----- Working data

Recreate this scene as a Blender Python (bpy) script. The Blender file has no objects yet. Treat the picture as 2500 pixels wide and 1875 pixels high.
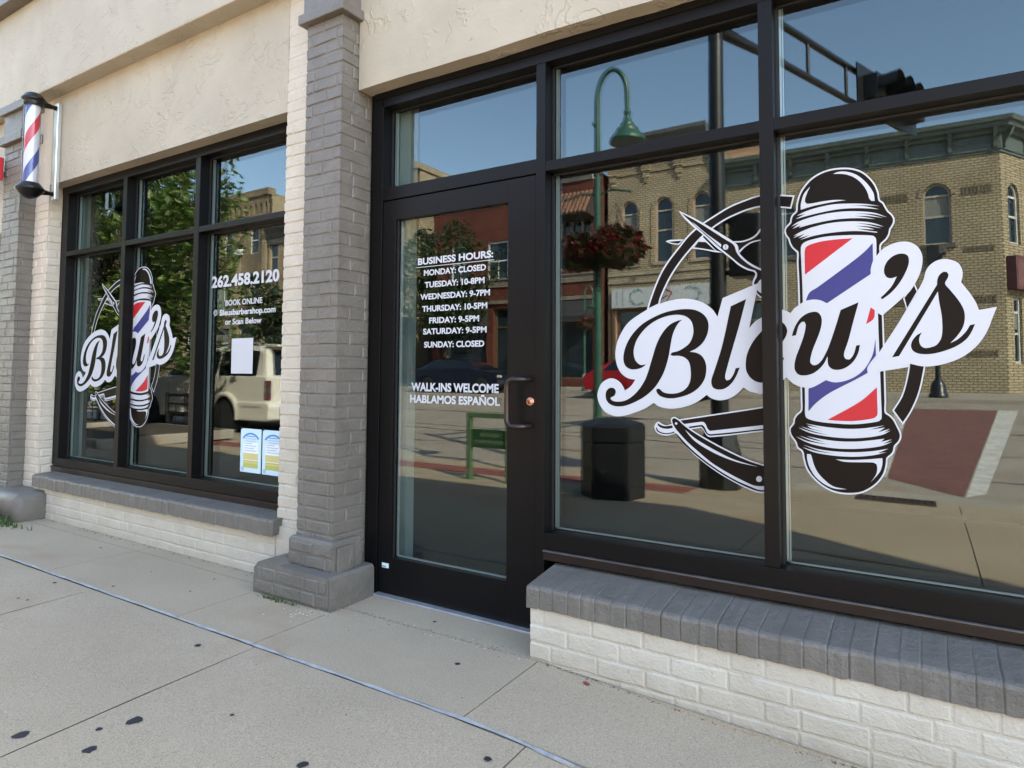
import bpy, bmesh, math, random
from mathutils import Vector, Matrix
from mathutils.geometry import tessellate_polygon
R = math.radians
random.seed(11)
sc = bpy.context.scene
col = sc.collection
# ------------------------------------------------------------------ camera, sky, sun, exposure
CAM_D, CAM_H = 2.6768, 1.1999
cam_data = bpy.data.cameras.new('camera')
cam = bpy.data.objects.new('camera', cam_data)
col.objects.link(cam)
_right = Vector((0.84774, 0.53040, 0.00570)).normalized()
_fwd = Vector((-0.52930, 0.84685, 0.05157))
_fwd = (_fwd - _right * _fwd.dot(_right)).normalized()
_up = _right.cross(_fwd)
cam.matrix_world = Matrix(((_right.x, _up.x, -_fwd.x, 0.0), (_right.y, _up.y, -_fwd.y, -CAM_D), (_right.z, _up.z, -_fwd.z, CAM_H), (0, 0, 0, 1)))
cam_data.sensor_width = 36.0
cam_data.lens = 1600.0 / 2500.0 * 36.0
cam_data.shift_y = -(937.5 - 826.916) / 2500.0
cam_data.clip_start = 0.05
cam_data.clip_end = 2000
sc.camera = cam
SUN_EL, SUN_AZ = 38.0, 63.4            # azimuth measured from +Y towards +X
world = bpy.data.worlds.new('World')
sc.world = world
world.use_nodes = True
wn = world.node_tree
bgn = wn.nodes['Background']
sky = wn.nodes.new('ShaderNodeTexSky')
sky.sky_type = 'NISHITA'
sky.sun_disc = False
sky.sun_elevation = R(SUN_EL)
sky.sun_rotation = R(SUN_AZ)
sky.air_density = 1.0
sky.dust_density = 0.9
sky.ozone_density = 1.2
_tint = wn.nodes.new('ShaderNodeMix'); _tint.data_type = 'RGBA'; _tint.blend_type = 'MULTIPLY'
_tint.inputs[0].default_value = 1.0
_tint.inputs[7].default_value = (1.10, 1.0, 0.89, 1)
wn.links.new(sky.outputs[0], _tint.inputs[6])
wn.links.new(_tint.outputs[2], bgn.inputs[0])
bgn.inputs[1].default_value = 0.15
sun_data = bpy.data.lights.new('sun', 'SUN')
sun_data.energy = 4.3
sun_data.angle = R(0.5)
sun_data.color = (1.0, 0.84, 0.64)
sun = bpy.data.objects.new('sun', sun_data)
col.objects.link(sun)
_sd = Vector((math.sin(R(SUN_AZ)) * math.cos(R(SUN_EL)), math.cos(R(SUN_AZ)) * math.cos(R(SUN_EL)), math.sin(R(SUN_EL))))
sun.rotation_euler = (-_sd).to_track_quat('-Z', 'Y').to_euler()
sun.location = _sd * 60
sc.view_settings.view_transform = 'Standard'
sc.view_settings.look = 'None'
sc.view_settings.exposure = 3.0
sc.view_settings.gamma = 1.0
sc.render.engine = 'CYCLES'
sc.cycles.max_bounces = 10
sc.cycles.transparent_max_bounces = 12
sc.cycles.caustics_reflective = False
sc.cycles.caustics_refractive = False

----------
----- Working data

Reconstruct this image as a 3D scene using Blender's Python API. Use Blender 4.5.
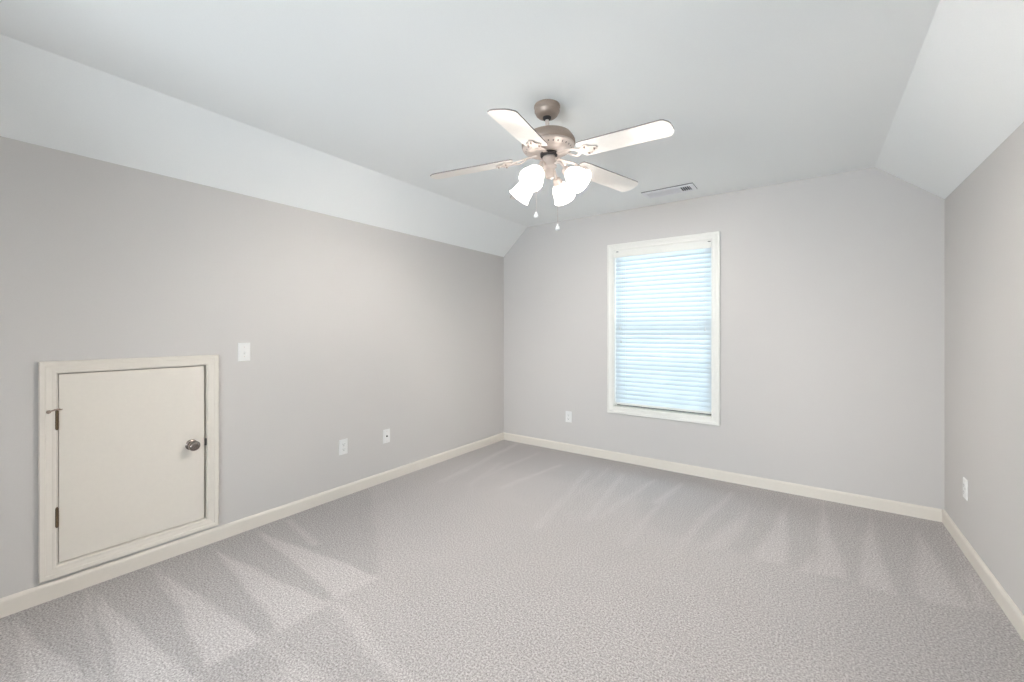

----------
----- Working data

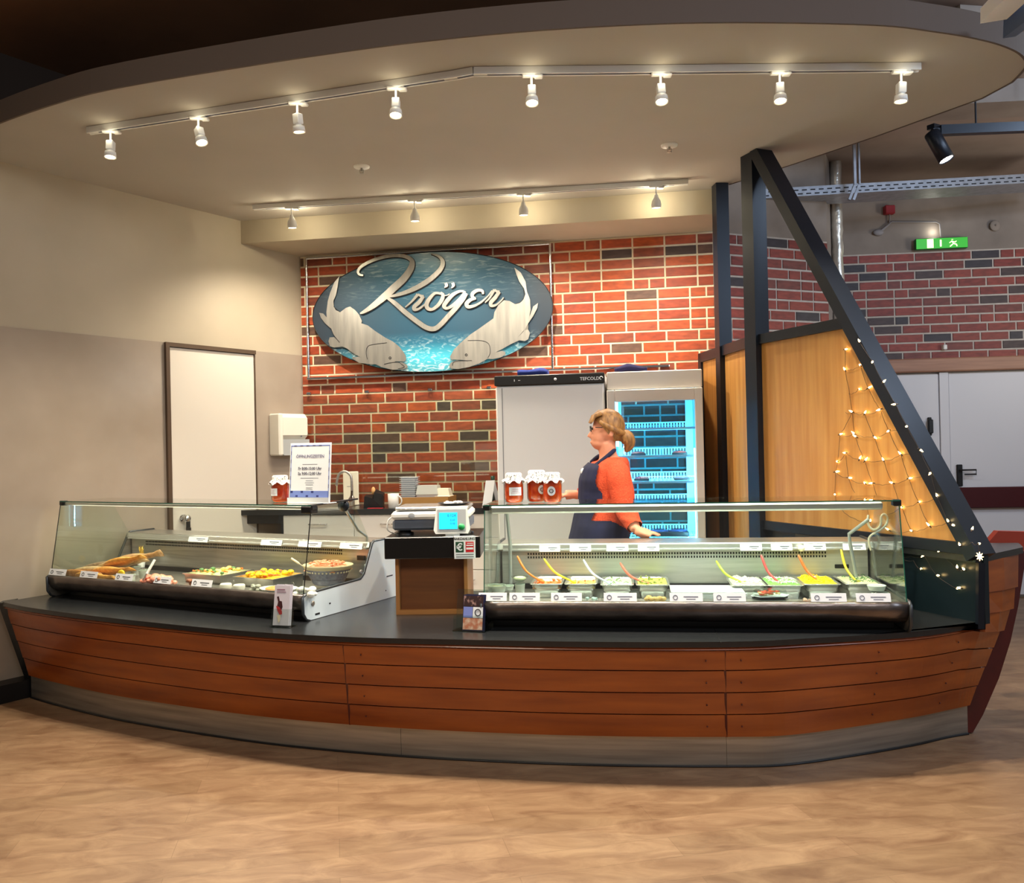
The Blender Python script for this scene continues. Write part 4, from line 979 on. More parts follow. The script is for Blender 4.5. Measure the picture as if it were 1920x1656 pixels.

----------

→ **To do**: Gather up every line in the data above that contains the word "objects", copying each one.

→ **The response**:
Recreate this scene as a Blender Python (bpy) script. The Blender file has no objects yet. Treat the picture as 2500 pixels wide and 1875 pixels high.
cam = bpy.data.objects.new('camera', cam_data)
col.objects.link(cam)
sun = bpy.data.objects.new('sun', sun_data)
col.objects.link(sun)